[Start Collected data]

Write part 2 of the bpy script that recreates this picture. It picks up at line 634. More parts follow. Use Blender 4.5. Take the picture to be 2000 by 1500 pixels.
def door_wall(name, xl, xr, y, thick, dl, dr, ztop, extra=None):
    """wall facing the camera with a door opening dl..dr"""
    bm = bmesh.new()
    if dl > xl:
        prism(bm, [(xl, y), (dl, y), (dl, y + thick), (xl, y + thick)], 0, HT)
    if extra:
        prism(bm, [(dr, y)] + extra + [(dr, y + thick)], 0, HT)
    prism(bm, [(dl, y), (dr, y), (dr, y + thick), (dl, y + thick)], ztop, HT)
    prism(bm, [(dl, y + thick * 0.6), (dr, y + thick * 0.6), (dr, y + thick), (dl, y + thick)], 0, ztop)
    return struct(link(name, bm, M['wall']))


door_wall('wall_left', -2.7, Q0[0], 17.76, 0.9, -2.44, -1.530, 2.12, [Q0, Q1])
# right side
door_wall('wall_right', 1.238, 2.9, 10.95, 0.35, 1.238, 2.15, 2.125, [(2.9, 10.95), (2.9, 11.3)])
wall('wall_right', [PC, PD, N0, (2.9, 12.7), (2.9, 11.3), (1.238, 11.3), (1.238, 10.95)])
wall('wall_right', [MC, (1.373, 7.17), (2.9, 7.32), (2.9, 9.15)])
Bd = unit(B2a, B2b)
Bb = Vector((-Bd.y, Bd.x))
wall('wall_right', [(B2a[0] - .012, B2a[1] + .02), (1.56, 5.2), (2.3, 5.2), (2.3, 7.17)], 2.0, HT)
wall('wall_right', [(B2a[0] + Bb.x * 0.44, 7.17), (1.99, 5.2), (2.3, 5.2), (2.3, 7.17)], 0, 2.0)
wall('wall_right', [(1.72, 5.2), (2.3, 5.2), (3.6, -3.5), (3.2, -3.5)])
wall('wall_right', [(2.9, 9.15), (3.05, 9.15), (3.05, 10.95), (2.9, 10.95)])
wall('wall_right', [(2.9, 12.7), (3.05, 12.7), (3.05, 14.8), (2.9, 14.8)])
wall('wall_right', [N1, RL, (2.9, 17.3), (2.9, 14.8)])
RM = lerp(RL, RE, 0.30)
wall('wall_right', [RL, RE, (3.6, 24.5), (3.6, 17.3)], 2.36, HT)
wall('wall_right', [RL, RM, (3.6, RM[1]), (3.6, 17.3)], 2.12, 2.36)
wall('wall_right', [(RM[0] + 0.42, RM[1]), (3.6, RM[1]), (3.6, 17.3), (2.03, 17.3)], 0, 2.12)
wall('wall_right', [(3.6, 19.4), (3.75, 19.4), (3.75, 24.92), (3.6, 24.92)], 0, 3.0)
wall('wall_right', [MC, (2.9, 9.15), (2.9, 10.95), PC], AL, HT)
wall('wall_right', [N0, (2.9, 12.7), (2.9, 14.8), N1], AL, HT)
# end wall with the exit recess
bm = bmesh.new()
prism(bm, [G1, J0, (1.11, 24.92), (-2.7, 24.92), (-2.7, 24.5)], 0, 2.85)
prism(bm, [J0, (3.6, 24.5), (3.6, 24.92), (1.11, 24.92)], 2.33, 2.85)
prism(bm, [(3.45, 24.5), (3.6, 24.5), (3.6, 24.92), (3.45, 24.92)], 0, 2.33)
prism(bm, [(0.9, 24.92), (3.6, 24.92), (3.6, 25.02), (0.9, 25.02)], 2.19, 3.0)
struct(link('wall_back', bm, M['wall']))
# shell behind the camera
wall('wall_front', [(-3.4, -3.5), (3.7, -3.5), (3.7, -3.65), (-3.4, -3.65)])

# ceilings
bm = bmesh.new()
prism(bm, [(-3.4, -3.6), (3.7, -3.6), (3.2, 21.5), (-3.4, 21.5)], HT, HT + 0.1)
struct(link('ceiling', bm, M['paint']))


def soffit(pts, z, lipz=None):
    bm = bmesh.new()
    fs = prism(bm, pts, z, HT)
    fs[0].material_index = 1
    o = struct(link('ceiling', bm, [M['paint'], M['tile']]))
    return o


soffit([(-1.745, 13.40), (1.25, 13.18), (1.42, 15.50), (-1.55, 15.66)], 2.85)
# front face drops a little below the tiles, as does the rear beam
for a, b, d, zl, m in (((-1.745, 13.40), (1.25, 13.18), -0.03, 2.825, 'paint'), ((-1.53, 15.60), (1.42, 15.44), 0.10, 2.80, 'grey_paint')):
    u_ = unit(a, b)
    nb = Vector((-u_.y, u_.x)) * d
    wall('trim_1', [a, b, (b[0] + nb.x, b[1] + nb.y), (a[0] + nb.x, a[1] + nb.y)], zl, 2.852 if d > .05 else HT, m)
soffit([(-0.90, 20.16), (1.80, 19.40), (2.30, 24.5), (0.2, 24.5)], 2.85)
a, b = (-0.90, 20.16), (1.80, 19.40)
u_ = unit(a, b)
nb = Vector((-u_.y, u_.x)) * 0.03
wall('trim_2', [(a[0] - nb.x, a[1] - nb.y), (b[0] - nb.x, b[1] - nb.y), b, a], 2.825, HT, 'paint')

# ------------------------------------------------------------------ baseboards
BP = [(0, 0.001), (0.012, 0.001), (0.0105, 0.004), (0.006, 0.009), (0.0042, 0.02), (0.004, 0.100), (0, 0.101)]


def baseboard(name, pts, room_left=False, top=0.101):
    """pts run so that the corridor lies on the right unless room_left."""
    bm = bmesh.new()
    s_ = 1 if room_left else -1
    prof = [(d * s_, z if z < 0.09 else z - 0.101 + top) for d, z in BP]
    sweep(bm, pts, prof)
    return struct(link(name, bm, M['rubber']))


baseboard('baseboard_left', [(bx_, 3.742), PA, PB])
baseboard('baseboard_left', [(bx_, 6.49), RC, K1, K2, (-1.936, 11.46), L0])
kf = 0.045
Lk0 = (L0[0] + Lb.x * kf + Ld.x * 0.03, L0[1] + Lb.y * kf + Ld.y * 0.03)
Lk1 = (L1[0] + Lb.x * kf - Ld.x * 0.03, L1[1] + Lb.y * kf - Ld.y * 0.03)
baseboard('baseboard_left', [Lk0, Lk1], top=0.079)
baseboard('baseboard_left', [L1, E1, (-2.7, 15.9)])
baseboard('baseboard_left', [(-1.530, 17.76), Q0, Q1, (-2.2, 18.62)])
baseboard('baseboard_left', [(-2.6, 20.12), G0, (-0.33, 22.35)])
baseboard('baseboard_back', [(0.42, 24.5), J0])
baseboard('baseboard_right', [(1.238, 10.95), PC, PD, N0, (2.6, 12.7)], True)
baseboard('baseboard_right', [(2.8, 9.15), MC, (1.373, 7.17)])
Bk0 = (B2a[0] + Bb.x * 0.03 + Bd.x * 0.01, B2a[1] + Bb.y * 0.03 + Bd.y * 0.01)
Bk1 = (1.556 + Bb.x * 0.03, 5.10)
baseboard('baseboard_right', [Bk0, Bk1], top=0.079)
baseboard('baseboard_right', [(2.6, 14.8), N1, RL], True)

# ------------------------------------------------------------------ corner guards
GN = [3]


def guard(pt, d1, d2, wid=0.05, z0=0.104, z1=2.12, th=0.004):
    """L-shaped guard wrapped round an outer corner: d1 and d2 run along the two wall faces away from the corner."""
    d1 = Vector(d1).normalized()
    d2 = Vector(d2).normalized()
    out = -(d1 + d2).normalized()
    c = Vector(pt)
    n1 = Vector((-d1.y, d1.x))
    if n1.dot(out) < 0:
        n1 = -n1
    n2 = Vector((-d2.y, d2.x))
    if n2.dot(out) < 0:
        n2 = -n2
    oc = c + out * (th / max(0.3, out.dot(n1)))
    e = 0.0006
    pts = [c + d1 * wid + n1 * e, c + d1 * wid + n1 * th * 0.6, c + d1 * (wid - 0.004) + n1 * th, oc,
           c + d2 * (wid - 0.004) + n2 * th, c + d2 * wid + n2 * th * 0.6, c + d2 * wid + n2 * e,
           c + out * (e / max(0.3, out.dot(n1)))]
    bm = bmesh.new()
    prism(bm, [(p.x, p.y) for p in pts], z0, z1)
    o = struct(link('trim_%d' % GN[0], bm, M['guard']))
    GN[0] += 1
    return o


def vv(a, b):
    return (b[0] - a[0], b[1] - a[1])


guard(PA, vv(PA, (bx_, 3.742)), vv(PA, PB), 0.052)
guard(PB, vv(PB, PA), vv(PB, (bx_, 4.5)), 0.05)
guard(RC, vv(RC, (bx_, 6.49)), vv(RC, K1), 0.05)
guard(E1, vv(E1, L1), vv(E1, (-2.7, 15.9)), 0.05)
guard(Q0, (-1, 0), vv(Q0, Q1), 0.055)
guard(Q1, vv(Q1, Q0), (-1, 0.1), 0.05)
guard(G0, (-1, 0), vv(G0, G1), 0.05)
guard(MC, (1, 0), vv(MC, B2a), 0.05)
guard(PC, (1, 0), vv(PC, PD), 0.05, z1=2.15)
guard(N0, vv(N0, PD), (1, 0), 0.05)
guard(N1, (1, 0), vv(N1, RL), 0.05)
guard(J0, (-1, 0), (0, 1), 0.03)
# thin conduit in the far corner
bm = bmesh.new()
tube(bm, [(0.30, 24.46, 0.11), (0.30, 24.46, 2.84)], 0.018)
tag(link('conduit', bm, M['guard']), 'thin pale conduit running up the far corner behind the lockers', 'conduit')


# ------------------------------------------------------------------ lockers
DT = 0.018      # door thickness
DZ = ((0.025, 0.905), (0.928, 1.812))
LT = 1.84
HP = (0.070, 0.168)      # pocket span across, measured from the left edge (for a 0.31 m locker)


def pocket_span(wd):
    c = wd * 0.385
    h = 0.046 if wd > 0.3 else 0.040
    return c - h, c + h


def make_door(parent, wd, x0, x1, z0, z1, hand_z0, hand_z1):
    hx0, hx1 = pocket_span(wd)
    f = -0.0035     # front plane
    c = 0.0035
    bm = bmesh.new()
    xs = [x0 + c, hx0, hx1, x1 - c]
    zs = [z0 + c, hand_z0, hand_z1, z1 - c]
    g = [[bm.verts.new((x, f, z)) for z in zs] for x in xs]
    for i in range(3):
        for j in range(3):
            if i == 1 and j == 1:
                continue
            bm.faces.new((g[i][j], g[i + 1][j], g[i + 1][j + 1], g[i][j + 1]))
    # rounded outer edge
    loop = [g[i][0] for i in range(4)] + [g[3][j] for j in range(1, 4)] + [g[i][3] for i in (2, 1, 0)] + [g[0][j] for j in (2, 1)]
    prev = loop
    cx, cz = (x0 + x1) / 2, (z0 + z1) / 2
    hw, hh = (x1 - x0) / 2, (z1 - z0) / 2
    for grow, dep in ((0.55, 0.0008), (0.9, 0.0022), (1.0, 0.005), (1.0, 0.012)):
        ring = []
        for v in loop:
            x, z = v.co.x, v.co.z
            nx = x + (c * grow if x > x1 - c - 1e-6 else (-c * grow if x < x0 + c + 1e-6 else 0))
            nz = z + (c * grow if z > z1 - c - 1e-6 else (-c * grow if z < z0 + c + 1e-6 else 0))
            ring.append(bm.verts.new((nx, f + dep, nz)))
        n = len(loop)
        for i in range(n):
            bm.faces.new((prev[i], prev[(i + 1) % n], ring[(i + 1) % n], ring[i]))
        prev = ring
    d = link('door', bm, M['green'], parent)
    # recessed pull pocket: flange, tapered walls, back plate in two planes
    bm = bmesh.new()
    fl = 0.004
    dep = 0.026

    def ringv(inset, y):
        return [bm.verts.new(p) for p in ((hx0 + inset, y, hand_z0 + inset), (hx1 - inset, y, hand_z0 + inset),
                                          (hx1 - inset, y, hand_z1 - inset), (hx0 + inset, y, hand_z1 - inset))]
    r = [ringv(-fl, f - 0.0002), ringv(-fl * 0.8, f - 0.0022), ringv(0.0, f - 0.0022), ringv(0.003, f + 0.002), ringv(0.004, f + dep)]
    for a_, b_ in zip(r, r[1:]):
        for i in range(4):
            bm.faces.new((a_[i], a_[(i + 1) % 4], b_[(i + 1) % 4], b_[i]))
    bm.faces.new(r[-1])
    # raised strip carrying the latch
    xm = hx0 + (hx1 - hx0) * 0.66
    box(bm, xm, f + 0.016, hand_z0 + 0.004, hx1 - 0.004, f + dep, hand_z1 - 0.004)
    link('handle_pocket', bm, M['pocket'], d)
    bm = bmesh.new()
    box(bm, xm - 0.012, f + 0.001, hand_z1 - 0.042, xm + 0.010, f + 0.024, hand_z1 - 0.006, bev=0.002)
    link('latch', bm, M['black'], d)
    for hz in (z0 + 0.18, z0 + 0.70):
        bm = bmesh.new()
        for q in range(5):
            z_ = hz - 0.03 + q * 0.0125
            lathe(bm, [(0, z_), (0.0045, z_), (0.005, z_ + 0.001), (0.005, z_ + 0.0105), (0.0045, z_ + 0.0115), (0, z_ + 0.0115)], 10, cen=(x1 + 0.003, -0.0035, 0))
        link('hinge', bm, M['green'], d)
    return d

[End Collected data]

» Required task
Only the lines from the opening of the material through the line with "return struct(link(name, bm, M['wall']))" should be echoed, exactly as written.

» Output below
Write part 2 of the bpy script that recreates this picture. It picks up at line 634. More parts follow. Use Blender 4.5. Take the picture to be 2000 by 1500 pixels.
def door_wall(name, xl, xr, y, thick, dl, dr, ztop, extra=None):
    """wall facing the camera with a door opening dl..dr"""
    bm = bmesh.new()
    if dl > xl:
        prism(bm, [(xl, y), (dl, y), (dl, y + thick), (xl, y + thick)], 0, HT)
    if extra:
        prism(bm, [(dr, y)] + extra + [(dr, y + thick)], 0, HT)
    prism(bm, [(dl, y), (dr, y), (dr, y + thick), (dl, y + thick)], ztop, HT)
    prism(bm, [(dl, y + thick * 0.6), (dr, y + thick * 0.6), (dr, y + thick), (dl, y + thick)], 0, ztop)
    return struct(link(name, bm, M['wall']))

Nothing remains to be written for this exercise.